Os investidores também podem optar por uma abordagem alternativa, entrando com uma ação em um juizado especial de defesa do consumidor. ‘Nesse caso, é possível solicitar danos morais, juros e correção monetária, bem como possíveis acréscimos no valor decorrentes de transações bancárias e movimentações de cartão de crédito’, explica David Oliveira, advogado do escritório Oliveira, Valente e Crisostemo Advogados Associados e criador do perfil Dr. Milhas Pro. ‘No entanto, é importante ressaltar que ingressar com uma ação na Justiça não garante necessariamente o recebimento do dinheiro.’

Entre os entusiastas de milhas, alguns estão optando por cancelar vouchers de passagens emitidos para recuperar parte das milhas negociadas e minimizar suas perdas. Legalmente, isso é considerado um comportamento inadequado, já que ‘a forma correta de buscar a execução do contrato não envolve o cancelamento unilateral das passagens emitidas para terceiros’, adverte Oliveira.

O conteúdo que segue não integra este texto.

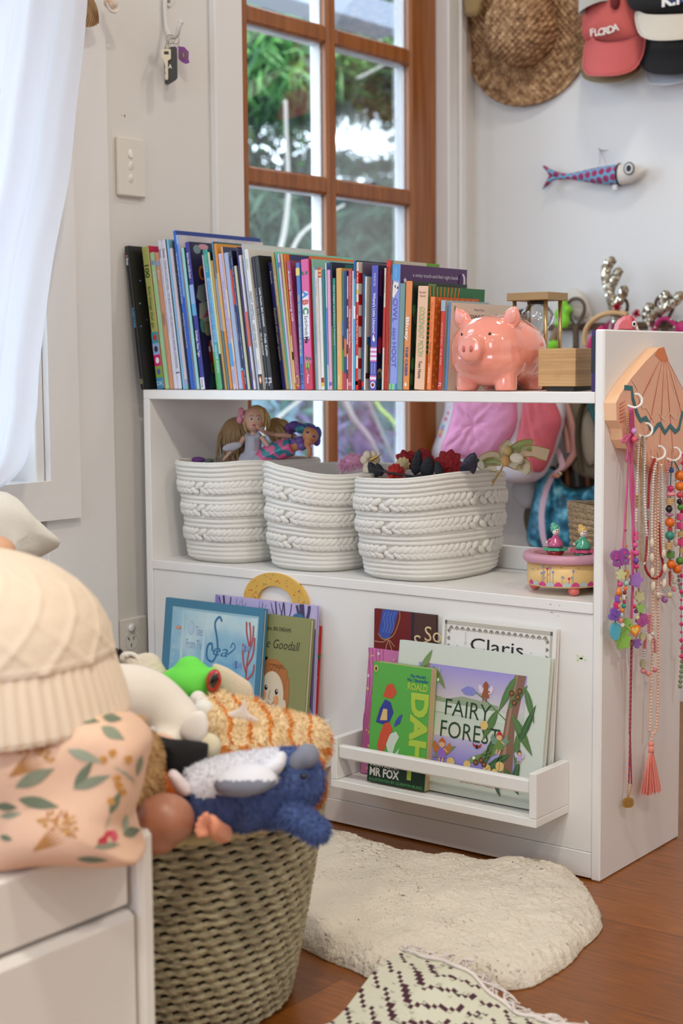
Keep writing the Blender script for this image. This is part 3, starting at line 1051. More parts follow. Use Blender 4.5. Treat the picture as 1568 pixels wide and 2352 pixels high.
shelf_book(731.3,738.3,620,0.17,(218,206,198),(224,216,206),'cream white slim spine',st(('My Apple',(160,150,150),0.08,0.22,0.4),('Lost in the Moon',(206,176,170),0.3,0.6,0.35)),hard=False)
shelf_book(738.6,745.3,615,0.17,(222,220,216),(214,214,208),'white slim spine with red and yellow stripes at the top',st(bands=[((206,50,40),0.0,0.018),((230,190,90),0.018,0.036),((206,50,40),0.036,0.05),((230,190,90),0.05,0.066),((200,44,40),0.066,0.08),((160,30,30),0.9,0.94),((220,180,60),0.94,0.97)]),hard=False)
shelf_book(745.8,752,619,0.17,(24,116,128),(20,90,100),'plain teal slim spine beside the white one',None)
shelf_book(752.3,755.6,604,0.17,(206,208,214),(90,120,180),'thin white and blue spine left of the pink one',st(bands=[((96,130,200),0.35,0.8)]),hard=False)
shelf_book(756,763.2,620,0.17,(222,162,196),(214,150,190),'soft pink spine with a violet badge at the foot',st(('Cinderella',(244,206,228),0.42,0.6,0.55),bands=[((120,96,176),0.935,0.965)]),hard=False)
shelf_book(763.5,766.7,602,0.19,(66,112,60),(18,30,62),'thin green spine with a navy cover and a green ring',st(bands=[((28,38,84),0,0.1),((22,22,34),0.1,0.5)],cov=[((20,106,104),0.2,0.9,0.5,0.99)]),hard=False)
shelf_book(767,773.2,639,0.17,(38,136,120),(30,80,80),'sea green slim spine with white lettering',st(('The Night and Nature Treasury',(222,238,232),0.06,0.6,0.45)),hard=False)
shelf_book(773.7,786.2,616,0.17,(220,170,98),(206,156,84),'apricot tan spine of medium width',st(('Leonardo da Vinci to notes',(244,226,196),0.45,0.72,0.3),('albatros',(246,236,216),0.88,0.96,0.35)))
shelf_book(786.5,790.4,622,0.17,(26,122,112),(120,180,180),'thin patchwork spine of teal, blue and green',st(bands=[((34,110,170),0.42,0.54),((40,60,90),0.54,0.66),((34,150,74),0.66,0.84),((190,70,60),0.84,1.0)]),hard=False)
shelf_book(790.8,796,622,0.17,(52,58,132),(50,50,120),'indigo slim spine with an orange squiggle and a red foot',st(bands=[((222,110,50),0.57,0.72),((196,44,66),0.86,1.0)]),hard=False)
shelf_book(796.2,799,634,0.17,(214,214,212),(40,42,50),'hair-thin black and white spine',st(bands=[((30,32,40),0.2,0.26),((30,32,40),0.36,0.46),((30,32,40),0.6,0.68),((30,32,40),0.82,0.9)]),hard=False)
shelf_book(799.3,807.3,618,0.17,(182,74,76),(176,66,70),'dusty red spine lettered Goldilocks and the Three Bears',st(('First Readers',(226,150,150),0.05,0.22,0.4),('Goldilocks and the Three Bears',(246,226,226),0.33,0.65,0.45,0.01),bands=[((216,130,130),0.935,0.965)]),hard=False)
shelf_book(807.6,810.7,622,0.17,(222,228,234),(206,214,224),'thin white spine left of the sky blue one',st(bands=[((190,206,230),0.3,0.6)]),hard=False)
shelf_book(811,815.4,598,0.2,(92,168,214),(20,40,62),'tall sky blue slim spine with a midnight blue cover',st(bands=[((30,96,160),0,0.14),((226,234,240),0.35,0.45)]))
def d_stripe(c,S,C,W_,H,D):
 for a,b,cl in ((0,0.07,(224,214,198)),(0.07,0.165,(214,44,36)),(0.165,0.215,(226,218,206)),(0.215,0.25,(222,190,100)),(0.25,0.31,(226,218,206)),(0.31,0.73,(216,46,36)),(0.73,0.83,(226,220,210)),(0.83,1.0,(214,40,34))):
  band(c,S,W_,H,cl,a,b)
 spine_text(c,S,W_,H,'Dr. Seuss',(250,244,240),0.085,0.155,0.6,0.01)
 spine_text(c,S,W_,H,"Oh, the Places You'll Go!",(250,240,236),0.41,0.64,0.6,0.01)
 band(c,S,W_,H,(240,190,180),0.93,0.96)
 for k in range(12):
  cover_band(c,C,D,H,(206,200,186) if k % 2 == 0 else (160,26,22),0,1 - (k + 1) / 12,1,1 - k / 12)
shelf_book(817,822,602,0.16,(216,46,36),(180,30,26),'red and white striped spine with a striped cover',d_stripe)
shelf_book(829,831,603,0.17,(84,70,96),(92,76,100),'plum book with yellow capital letters on its cover',lambda c,S,C,W_,H,D: c.text('OU',mat((206,172,84)),C @ frame((D * 0.32,H * 0.9,0),(1,0,0),(0,1,0)),height=H * 0.06,bold=0.03),hard=False)
shelf_book(831.3,834.8,631,0.16,(48,106,160),(44,90,140),'thin mid blue spine left of the white one with the green coat',st(bands=[((214,60,70),0.93,0.97)]),hard=False)
shelf_book(835,838.8,635,0.16,(226,224,218),(198,188,178),'white slim spine, cover with a green coat and a blue cap',st(('LEATHER & LACE',(100,160,140),0.2,0.35,0.5),cov=[((84,96,60),0.03,0.14,0.5,0.4),((50,84,140),0.02,0.40,0.3,0.47),((60,40,36),0.0,0.10,0.3,0.15)]))
def d_unicorn(c,S,C,W_,H,D):
 spine_text(c,S,W_,H,'TEN MINUTES TO BED',(210,214,240),0.06,0.165,0.36,0.0)
 spine_text(c,S,W_,H,"Where's Little Unicorn?",(236,238,248),0.22,0.54,0.42,0.015)
 for a,b,cl in ((0.655,0.665,(214,110,180)),(0.665,0.685,(236,230,240)),(0.685,0.7,(214,110,180)),(0.7,0.72,(236,230,240)),(0.72,0.735,(214,110,180)),(0.735,0.76,(236,230,240)),(0.76,0.772,(214,110,180)),
      (0.885,0.897,(214,110,180)),(0.897,0.915,(236,230,240)),(0.915,0.927,(214,110,180))):
  band(c,S,W_,H,cl,a,b)
 spine_text(c,S,W_,H,'RHIANNON FIELDING,',(196,200,236),0.785,0.87,0.2,0.0,0.0,0.22)
 spine_text(c,S,W_,H,'CHRIS CHATTERTON',(196,200,236),0.785,0.87,0.2,0.0,0.0,-0.22)
 c.flat(circ(W_ / 2,H * 0.04,W_ * 0.36,18,W_ * 0.42),mat((240,240,244)),S,0.0008)
 c.flat(circ(W_ / 2,H * 0.04,W_ * 0.24,14,W_ * 0.26),mat((140,36,50)),S,0.0011)
 # small white unicorn head
 u = [(0.3,0.40),(0.62,0.385),(0.75,0.41),(0.6,0.43),(0.5,0.45),(0.35,0.435)]
 c.flat([(W_ * x,H * y) for x,y in u],mat((238,232,244)),S,0.0008)
 c.flat([(W_ * x,H * y) for x,y in [(0.35,0.44),(0.55,0.46),(0.7,0.455),(0.5,0.443)]],mat((226,140,190)),S,0.001)
 for k in range(7):
  y = H * (0.95 - k * 0.03)
  c.flat([(0.002,y - 0.006),(0.008,y + 0.004),(0.014,y - 0.006),(0.008,y - 0.001)],mat((110,40,100)),C)
 c.flat(circ(0.009,H * 0.36,0.006,12,0.016),mat((160,40,72)),C)
 c.flat(circ(0.01,H * 0.13,0.008,8,0.01),mat((180,170,130)),C)
 c.flat(circ(0.008,H * 0.08,0.008,8,0.016),mat((20,70,84)),C)
shelf_book(849,863.6,610,0.17,(86,88,182),(26,22,58),'periwinkle blue spine about a little unicorn, pink and white stripes',d_unicorn,hard=False)
shelf_book(876,880.6,616,0.15,(210,200,186),(190,40,36),'thin cream and red spine beside the dark unicorn cover',st(('CHARLOTTE',(110,100,90),0.06,0.2,0.5),bands=[((196,36,36),0.32,0.65)]),hard=False)
shelf_book(881,890.6,598,0.152,ramp_mat('red_texture',(150,30,22),(190,60,30),'wave',60,0.6,(1,1,3)),(208,200,180),'rough red spine, cream and leaf green cover, tallest near the owl book',st(bands=[((216,44,36),0.0,0.05)],cov=[((200,194,172),0,0.9,0.72,1),((110,158,50),0.72,0.9,1,1),((110,158,50),0.0,0.9,0.05,1.0)]))
def d_owl(c,S,C,W_,H,D):
 band(c,S,W_,H,(88,156,220),0.0,0.125)
 spine_text(c,S,W_,H,'A noisy touch-and-feel night book',(190,214,240),0.03,0.11,0.2,0.0)
 o = [(0.12,0.83),(0.3,0.87),(0.38,0.865),(0.78,0.855),(0.9,0.86),(0.86,0.8),(0.6,0.77),(0.3,0.735),(0.08,0.74)]
 c.flat([(W_ * x,H * y) for x,y in o],mat((232,226,222)),S,0.0008)
 for x,y in ((0.45,0.825),(0.78,0.815)):
  c.flat(circ(W_ * x,H * y,W_ * 0.08,10,H * 0.013),mat((50,44,50)),S,0.0011)
 c.flat(circ(W_ * 0.62,H * 0.81,W_ * 0.03,6,H * 0.006),mat((200,130,80)),S,0.0011)
 PU = (96,84,176)
 spine_text(c,S,W_,H,'OWL',PU,0.27,0.46,0.62,0.0)
 spine_text(c,S,W_,H,'says',PU,0.50,0.60,0.5,0.0,0.2)
 spine_text(c,S,W_,H,'HOOT',PU,0.62,0.82,0.6,0.0)
 for k,cl in enumerate([(150,206,120),(70,170,170),(150,206,120),(120,180,220),(40,140,150)]):
  c.rect(W_ * k / 5,0,W_ * (k + 1) / 5,H * 0.05,mat(cl),S,0.0008)
 CW = mat((222,214,226))
 c.text('a noisy touch-and-feel night book',CW,C @ frame((D * 0.18,H * 0.925,0),(1,0,0),(0,1,0)),width=D * 0.68,height=H * 0.03,align='L')
 c.flat(star(D * 0.07,H * 0.875,0.006),CW,C,0.0006)
 c.flat(circ(D * 0.93,H * 0.9,0.009,16,0.014),CW,C,0.0006)
 c.flat(circ(D * 0.905,H * 0.9,0.008,16,0.013),mat((74,32,92)),C,0.0009)
 c.text('the Hoo',mat((206,172,96)),C @ frame((D * 0.3,H * 0.78,0),(1,0,0),(0,1,0)),width=D * 0.45,height=H * 0.1,align='L',bold=0.02)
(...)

Segundo o advogado, mesmo que seja possível recuperar uma parte das milhas, o cancelamento das passagens pode fornecer à 123milhas argumentos para contestar o investidor em um potencial litígio judicial. “É uma tentativa de minimizar as perdas, mas legalmente o cancelamento das passagens não é apropriado. Se a pessoa ainda desejar entrar com uma ação para recuperar o restante dos valores, não há impedimento, mas a empresa pode alegar que agiu de má-fé ao cancelar parte das passagens para recuperar as milhas”, ressalta.

A decisão sobre a melhor abordagem cabe a cada investidor: esperar o desenrolar da recuperação judicial, ciente de que pode levar anos para recuperar o dinheiro; iniciar um processo judicial, com a necessidade de contratar um advogado e sem garantias de sucesso; ou tentar cancelar os vouchers para recuperar parte das milhas, mas rompendo o contrato e abrindo mão do direito de processar a 123milhas posteriormente.

Fabiano optou pelo último caminho. Sabendo dos riscos de estar cancelando viagens de terceiros, ele priorizou seu próprio interesse financeiro. Ele não acredita que será capaz de recuperar os valores por meio da justiça e, portanto, cancelou os vouchers das passagens que não incorreriam em multa pelo cancelamento. Com a recuperação das milhas, seu prejuízo foi reduzido para R$ 9 mil.